I wrote this in February 2009, over ten years ago:

It is very easy to view fascism as a mid-twentieth century aberration, a peculiar blending of circumstance and history, poverty, desperation, the opportunism of extreme nationalists. It was all of that, but it was much, much more. To an extent, there's no such thing as fascism - it is too tangled and confused to be easily isolated into a single, coherent doctrine. But what it is, most certainly, is the most anti-human of all political belief systems. It reduces the human to an element, a part of the system. This, of course, is deeply ironic since one of the triggers of fascism is a mistrust, bordering on hatred, of systems, the machine, the totality of modern living which has the effect of pushing people in a direction they don't like. But it is a sorry fact of life that revolutions against a state generally end up replicating that state: constant revolution is impossible, it will always retreat into reaction.

The consequence of this casual approach to fascism, however, is complacency. It happened then. It won't happen again.

Look around you. Fascism reacts against the 'system'. It is the reactionary made political. It hates reason, abjures argument. Its method is dogma - shouting from the rooftops, making slogans, creating scapegoats, raising the temperature. Anything that reduces debate and increases passion. In all of this it displays an antipathy to progress - 'it was better the way it used to be, before...'

Before. Before what?

'Before the immigrants came. Before the bankers and politicians stuck their noses in the trough. Before we got joined to Europe. Before all these black people/Muslims/terrorists starting coming here and changing our ways of life. Before kids were feral. Before our jobs were being lost in their thousands. Back when it was just us, and we were in control. The good old days. What we need now is a return to volkish tradition. Innerlichkeit.

Fascism was and is a reaction against enlightenment. It uses religion, that fundamental spirit that is inside all of us, some relic of our prehistoric forbears, to foment disaffection. It uses fear. It uses jealousy. It uses anger. It takes the concerns of the present and uses them as a way of suggesting the past - a mythical past - was better, and that the way to progress is to retreat.

We're in dangerous times. The seeds are there, ready to germinate. All they need is indifference. The casual way we are casting aside our civil liberties suggests to me that such indifference is already present.
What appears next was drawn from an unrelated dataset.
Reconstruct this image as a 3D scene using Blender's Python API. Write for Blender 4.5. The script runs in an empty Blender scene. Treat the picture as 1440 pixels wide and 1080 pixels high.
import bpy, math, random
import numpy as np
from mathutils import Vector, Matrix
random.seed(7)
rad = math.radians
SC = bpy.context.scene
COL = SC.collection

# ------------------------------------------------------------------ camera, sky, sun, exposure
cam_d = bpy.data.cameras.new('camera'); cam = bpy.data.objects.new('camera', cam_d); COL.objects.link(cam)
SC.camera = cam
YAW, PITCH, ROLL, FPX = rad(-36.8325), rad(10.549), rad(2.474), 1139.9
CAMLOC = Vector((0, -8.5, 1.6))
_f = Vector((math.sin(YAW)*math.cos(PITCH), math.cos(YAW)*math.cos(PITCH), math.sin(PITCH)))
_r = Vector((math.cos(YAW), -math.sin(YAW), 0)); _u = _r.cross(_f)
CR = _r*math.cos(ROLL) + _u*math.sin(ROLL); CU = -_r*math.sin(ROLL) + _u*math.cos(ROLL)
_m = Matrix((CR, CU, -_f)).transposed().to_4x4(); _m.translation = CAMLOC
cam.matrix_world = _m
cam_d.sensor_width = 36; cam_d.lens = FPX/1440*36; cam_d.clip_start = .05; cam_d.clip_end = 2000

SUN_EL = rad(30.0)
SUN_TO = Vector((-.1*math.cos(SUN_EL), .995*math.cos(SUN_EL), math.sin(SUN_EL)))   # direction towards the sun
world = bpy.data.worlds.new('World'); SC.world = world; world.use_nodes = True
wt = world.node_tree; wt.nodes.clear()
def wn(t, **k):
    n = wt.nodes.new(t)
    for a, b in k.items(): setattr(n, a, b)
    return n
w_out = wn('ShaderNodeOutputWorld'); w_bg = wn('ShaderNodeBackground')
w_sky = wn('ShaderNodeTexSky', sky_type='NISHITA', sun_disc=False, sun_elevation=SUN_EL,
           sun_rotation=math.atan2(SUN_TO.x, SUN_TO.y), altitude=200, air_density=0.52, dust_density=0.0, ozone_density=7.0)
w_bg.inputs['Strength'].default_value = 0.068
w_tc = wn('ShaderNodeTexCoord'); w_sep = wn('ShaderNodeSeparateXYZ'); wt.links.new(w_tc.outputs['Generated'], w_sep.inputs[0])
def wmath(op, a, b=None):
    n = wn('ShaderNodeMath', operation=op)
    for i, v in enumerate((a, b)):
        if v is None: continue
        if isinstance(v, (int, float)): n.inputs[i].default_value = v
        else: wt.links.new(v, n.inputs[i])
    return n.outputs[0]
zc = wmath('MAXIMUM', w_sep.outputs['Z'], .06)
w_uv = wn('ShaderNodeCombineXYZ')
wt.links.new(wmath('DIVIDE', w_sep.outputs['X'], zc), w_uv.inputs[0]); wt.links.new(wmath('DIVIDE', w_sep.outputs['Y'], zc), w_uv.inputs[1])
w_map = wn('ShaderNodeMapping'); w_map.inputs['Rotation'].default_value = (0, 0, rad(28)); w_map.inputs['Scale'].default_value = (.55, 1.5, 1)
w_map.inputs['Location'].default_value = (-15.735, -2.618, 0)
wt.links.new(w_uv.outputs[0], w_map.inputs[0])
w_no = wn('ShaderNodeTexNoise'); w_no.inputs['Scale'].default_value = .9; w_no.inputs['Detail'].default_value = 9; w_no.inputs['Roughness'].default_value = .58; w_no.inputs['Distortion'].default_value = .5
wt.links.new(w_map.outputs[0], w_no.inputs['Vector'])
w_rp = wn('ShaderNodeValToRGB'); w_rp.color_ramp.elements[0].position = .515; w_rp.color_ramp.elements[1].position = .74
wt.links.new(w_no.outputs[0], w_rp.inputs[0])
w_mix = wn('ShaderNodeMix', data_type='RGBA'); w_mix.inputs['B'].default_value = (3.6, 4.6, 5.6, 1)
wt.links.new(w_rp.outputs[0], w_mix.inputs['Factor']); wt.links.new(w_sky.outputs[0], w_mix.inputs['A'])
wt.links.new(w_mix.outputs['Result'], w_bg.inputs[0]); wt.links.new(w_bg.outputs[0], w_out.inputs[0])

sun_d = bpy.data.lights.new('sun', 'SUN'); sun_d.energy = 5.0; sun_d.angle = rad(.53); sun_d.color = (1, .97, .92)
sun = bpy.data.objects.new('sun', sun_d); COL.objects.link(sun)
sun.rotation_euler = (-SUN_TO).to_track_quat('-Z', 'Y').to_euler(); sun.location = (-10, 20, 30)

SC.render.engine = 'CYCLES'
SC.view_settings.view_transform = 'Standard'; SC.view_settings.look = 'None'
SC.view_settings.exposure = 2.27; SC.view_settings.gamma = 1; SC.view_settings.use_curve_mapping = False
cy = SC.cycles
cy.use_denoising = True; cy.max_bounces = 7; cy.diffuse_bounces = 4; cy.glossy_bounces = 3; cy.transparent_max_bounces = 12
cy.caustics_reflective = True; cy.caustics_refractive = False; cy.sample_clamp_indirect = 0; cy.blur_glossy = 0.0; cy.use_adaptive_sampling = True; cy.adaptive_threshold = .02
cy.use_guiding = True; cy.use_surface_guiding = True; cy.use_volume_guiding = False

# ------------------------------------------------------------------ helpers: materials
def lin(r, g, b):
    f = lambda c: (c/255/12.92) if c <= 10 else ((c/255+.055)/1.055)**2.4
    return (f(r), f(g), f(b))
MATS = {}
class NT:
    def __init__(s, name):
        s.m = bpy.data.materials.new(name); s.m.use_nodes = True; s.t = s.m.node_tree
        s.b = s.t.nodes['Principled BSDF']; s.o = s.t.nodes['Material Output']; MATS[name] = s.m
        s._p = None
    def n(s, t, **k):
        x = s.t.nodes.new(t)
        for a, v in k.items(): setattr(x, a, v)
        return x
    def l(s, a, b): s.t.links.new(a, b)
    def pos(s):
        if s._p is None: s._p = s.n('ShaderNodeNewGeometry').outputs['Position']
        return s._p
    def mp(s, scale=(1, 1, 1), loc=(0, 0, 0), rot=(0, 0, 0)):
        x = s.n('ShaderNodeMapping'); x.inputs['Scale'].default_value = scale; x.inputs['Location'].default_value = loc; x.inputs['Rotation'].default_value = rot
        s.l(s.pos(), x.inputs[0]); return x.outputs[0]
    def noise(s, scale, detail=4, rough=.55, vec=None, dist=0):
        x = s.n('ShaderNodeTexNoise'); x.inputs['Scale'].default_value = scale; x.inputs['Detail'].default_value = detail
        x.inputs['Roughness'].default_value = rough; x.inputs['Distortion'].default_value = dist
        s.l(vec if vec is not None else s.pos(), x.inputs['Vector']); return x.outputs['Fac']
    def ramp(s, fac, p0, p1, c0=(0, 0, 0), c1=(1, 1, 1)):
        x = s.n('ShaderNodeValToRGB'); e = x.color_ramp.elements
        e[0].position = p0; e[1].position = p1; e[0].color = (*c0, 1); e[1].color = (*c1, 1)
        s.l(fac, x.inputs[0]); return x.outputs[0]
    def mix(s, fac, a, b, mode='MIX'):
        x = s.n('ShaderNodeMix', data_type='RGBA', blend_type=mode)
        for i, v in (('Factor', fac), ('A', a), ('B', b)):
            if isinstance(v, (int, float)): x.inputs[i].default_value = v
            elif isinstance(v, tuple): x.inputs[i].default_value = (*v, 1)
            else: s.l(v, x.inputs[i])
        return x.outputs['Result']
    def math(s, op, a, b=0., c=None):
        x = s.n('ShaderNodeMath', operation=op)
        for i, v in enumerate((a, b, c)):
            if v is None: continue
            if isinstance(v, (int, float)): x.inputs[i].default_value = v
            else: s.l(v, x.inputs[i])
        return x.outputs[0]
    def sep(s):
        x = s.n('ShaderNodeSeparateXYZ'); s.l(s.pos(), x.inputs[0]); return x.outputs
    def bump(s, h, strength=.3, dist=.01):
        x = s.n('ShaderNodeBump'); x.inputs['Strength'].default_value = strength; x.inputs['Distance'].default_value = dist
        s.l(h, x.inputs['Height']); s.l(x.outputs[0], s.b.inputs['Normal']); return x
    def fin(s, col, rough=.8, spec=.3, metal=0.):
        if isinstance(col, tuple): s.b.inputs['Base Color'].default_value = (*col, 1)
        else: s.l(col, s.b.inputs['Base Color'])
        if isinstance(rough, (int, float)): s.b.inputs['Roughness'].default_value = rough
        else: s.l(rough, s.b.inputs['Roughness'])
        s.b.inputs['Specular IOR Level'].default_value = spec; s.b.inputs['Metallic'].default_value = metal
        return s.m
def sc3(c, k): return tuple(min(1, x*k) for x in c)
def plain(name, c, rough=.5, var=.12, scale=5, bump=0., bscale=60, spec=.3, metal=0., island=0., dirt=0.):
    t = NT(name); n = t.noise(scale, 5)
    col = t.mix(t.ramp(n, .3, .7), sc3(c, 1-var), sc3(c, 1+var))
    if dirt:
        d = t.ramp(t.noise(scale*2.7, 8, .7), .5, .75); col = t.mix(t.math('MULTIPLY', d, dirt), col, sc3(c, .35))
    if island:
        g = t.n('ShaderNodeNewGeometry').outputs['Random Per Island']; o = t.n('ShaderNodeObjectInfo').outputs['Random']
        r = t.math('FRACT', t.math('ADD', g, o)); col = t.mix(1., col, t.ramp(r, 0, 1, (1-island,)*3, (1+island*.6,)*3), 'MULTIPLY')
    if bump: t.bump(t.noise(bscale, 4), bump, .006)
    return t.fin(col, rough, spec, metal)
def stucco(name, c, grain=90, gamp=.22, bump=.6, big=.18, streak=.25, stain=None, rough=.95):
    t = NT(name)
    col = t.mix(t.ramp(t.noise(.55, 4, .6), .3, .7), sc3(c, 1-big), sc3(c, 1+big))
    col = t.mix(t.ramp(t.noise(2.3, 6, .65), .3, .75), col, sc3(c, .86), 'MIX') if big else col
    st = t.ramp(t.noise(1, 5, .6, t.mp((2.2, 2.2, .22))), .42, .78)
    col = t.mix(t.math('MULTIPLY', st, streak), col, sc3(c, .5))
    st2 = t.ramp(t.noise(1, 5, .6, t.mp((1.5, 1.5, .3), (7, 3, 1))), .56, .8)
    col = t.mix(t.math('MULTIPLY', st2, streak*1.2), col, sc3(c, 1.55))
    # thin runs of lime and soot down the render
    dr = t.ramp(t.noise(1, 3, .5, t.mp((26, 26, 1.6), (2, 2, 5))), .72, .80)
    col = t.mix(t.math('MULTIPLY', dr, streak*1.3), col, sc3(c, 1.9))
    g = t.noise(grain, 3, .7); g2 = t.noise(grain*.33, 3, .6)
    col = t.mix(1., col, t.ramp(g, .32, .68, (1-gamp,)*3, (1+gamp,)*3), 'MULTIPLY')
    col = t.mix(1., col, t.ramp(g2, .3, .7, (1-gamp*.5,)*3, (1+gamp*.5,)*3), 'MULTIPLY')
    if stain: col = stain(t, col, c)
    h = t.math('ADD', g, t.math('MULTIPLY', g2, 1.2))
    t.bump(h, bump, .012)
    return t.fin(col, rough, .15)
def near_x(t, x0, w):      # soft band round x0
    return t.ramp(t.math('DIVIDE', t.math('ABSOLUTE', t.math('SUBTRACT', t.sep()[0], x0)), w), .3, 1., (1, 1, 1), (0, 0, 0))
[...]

I didn't realise, sadly, how dangerous the times are becoming. I'm researching the 1930s at the moment for a fiction series I'm embarking on, and the parallels between today and the 1930s are horrifying and frightening. I've always been a believer in Jock Tamson's Bairns, the house of the human family which will prevail through all evil, but it's getting increasingly difficult to believe in it. These are dark, dark days.